La instalación de un espacio memorial en Via Laietana 43 sería también una magnífica oportunidad para contribuir a dimensionar el fenómeno de la represión franquista. Sin verdad, la justicia, la reparación y las garantías de no-repetición quedan cojas; y, pese a que el conocimiento acumulado sobre la represión franquista es a día de hoy muy amplio, dista de ser completo, en especial en lo que atañe a las últimas décadas de la dictadura. Por ello, la creación de un censo de víctimas, como establece la Ley de Memoria Democrática, resulta especialmente pertinente. Con todo, la creación de una “comisión de la verdad” sobre el franquismo sigue esperando. La lentitud en el despliegue de la ley, tanto por lo que respecta a su desarrollo reglamentario como a su dotación presupuestaria, no invitan a ser optimistas. Muchos de quienes padecieron la represión en las últimas décadas de la dictadura todavía están entre nosotros, y tienen derecho a ser resarcidos.
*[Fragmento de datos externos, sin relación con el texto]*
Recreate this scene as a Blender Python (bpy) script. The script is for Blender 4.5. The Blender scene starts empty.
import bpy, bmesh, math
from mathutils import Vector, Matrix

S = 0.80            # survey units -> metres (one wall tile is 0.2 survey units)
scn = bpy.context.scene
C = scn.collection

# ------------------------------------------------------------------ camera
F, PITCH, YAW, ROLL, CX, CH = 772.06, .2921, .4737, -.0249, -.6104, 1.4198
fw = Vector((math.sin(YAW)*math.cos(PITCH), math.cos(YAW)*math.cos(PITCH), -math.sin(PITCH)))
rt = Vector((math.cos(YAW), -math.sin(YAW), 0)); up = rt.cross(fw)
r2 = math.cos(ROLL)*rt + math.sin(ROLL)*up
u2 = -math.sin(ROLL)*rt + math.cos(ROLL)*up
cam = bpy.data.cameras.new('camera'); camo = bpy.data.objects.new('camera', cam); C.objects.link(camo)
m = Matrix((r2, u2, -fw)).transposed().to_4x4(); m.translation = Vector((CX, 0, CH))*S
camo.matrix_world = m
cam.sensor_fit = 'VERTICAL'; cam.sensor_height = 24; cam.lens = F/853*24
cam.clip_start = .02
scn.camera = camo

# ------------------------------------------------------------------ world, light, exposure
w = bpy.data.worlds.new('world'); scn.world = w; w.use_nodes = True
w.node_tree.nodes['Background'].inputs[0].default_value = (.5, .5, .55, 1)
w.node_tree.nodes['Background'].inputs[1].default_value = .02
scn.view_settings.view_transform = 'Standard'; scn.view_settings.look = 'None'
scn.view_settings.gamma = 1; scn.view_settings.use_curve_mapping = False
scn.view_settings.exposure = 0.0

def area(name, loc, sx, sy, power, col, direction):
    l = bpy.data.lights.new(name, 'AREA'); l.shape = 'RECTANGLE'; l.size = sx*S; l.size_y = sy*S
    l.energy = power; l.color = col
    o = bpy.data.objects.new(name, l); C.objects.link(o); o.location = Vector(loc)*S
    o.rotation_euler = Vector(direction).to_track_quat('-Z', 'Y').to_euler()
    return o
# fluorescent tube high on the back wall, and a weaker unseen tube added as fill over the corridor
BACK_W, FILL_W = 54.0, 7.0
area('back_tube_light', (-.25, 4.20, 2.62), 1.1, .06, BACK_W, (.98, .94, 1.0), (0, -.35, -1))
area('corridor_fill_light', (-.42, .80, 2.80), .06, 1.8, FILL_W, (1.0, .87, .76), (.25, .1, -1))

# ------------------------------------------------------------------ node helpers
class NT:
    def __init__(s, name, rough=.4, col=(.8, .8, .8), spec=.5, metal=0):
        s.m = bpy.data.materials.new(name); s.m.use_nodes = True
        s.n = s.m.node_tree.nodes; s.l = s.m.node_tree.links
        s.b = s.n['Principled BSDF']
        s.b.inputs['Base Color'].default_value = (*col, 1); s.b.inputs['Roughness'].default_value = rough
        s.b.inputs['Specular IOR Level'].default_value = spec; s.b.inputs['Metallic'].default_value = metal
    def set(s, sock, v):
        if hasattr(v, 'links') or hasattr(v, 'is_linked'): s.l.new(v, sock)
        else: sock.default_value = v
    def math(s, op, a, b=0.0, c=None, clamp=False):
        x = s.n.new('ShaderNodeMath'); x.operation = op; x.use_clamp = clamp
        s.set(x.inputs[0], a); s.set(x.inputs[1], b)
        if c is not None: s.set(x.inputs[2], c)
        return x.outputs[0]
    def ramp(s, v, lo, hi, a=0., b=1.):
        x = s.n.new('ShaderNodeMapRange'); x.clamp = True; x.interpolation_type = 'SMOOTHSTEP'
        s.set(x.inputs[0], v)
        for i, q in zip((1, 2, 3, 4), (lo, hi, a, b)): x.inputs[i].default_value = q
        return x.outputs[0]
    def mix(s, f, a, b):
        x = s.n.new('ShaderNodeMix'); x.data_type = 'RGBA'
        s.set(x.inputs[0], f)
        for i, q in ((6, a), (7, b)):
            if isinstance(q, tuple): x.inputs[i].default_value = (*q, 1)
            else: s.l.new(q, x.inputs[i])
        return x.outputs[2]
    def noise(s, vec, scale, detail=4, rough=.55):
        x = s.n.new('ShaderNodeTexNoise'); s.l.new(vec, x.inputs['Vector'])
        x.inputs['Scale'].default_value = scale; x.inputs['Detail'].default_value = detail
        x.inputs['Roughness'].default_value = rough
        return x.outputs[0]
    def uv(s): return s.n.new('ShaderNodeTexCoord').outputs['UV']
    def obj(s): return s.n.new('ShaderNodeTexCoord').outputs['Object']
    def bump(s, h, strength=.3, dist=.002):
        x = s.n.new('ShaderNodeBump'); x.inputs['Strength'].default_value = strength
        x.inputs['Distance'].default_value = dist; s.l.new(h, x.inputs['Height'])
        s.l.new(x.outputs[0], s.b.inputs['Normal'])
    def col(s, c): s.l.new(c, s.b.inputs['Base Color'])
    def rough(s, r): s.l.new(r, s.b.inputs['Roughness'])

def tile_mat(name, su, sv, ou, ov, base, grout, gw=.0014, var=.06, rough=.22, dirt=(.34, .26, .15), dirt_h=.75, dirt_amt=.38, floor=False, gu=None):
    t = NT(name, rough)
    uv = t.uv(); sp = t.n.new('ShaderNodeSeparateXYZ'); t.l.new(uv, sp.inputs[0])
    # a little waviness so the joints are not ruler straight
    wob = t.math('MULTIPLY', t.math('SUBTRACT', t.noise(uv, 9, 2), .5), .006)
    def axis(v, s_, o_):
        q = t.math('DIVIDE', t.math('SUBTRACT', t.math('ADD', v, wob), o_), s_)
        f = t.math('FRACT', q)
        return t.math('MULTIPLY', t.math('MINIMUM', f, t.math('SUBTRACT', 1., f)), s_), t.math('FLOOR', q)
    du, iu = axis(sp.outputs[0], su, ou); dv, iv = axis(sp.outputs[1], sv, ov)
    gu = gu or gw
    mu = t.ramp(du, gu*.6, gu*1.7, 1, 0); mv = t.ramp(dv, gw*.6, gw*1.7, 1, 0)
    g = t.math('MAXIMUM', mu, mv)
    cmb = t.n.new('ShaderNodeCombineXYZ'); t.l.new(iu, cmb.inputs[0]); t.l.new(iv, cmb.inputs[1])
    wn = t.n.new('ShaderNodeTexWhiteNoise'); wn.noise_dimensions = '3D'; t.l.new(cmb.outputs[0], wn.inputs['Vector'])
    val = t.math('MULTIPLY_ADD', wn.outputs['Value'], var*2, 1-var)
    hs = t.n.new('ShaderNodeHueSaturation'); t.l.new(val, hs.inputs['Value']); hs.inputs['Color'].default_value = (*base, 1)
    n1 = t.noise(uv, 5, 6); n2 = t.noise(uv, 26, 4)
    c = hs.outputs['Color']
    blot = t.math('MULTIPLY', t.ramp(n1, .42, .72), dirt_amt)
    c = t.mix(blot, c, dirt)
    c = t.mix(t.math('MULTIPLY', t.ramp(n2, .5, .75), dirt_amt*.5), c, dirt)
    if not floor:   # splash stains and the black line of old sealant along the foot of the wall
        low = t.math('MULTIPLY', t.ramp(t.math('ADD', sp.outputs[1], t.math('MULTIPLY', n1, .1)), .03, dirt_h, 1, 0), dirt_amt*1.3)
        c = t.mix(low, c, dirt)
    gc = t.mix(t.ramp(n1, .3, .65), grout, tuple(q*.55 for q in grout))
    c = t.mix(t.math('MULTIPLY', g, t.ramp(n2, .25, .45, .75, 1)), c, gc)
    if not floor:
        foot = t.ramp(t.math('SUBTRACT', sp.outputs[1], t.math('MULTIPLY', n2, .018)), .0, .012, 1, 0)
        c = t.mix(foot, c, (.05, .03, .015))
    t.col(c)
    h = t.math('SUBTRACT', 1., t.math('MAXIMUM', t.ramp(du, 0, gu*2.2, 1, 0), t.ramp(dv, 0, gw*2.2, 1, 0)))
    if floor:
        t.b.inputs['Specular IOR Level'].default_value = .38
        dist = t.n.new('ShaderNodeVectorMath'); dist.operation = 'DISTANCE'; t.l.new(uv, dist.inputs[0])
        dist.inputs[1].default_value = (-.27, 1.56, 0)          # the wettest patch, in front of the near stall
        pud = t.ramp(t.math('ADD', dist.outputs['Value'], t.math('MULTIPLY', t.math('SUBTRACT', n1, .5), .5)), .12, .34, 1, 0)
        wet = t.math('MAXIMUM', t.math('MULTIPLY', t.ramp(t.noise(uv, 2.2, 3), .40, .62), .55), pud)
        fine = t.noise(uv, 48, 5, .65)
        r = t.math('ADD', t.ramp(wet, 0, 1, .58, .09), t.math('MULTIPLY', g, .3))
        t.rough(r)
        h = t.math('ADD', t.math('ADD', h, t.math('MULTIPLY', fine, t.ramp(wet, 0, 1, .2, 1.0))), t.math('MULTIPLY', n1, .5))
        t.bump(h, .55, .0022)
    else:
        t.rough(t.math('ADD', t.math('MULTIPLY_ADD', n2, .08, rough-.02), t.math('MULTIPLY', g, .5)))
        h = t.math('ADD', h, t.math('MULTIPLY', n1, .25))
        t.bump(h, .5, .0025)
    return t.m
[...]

Otro de los derechos de las víctimas es el de la justicia. En los últimos años, decenas de ellas han presentado querellas contra sus torturadores. Al fundamentarse en el derecho internacional humanitario y de los derechos humanos, la Ley de Memoria Democrática pareció abrir una grieta para la progresión de esta vía, pero, hasta ahora, la justicia la ha taponado. Tampoco la Fiscalía de Sala de Memoria Democrática ha mostrado de momento voluntad para abrirla. Tal vez sea conveniente, sin embargo, no depositar todas las esperanzas en el castigo penal. Como ha argumentado Ricard Vinyes, el derecho penal no agota los derroteros de la memoria como herramienta contra la impunidad94. Además, para el caso español, añade, una estrategia centrada en la “quiebra de la impunidad” a través de la exigencia de responsabilidades penales a los verdugos podría estar “promoviendo unas expectativas en difícil sintonía con la realidad”95. Una alternativa que ya ha dado algunos frutos es la de los procesos de jurisdicción voluntaria relativos a declaraciones judiciales hechas sobre hechos pasados, articulados en la disposición final 3.ª de la LMD. A este procedimiento se acogió, por ejemplo, la familia de uno de los fallecidos en los sucesos de Ferrol de marzo de 1972. Aunque no deriven en la imposición de una pena, estos procesos sí dan pie al establecimiento de una verdad judicial y a posibles resarcimientos.

Sea como sea, pasado casi medio siglo desde el fallecimiento de Franco, y atendiendo a la avanzada edad de muchos de quienes padecieron represión bajo su régimen, no podemos dejar pasar mucho tiempo para pasar cuentas con el pasado dictatorial. La resignificación de Via Laietana debería ser un importante paso en este camino.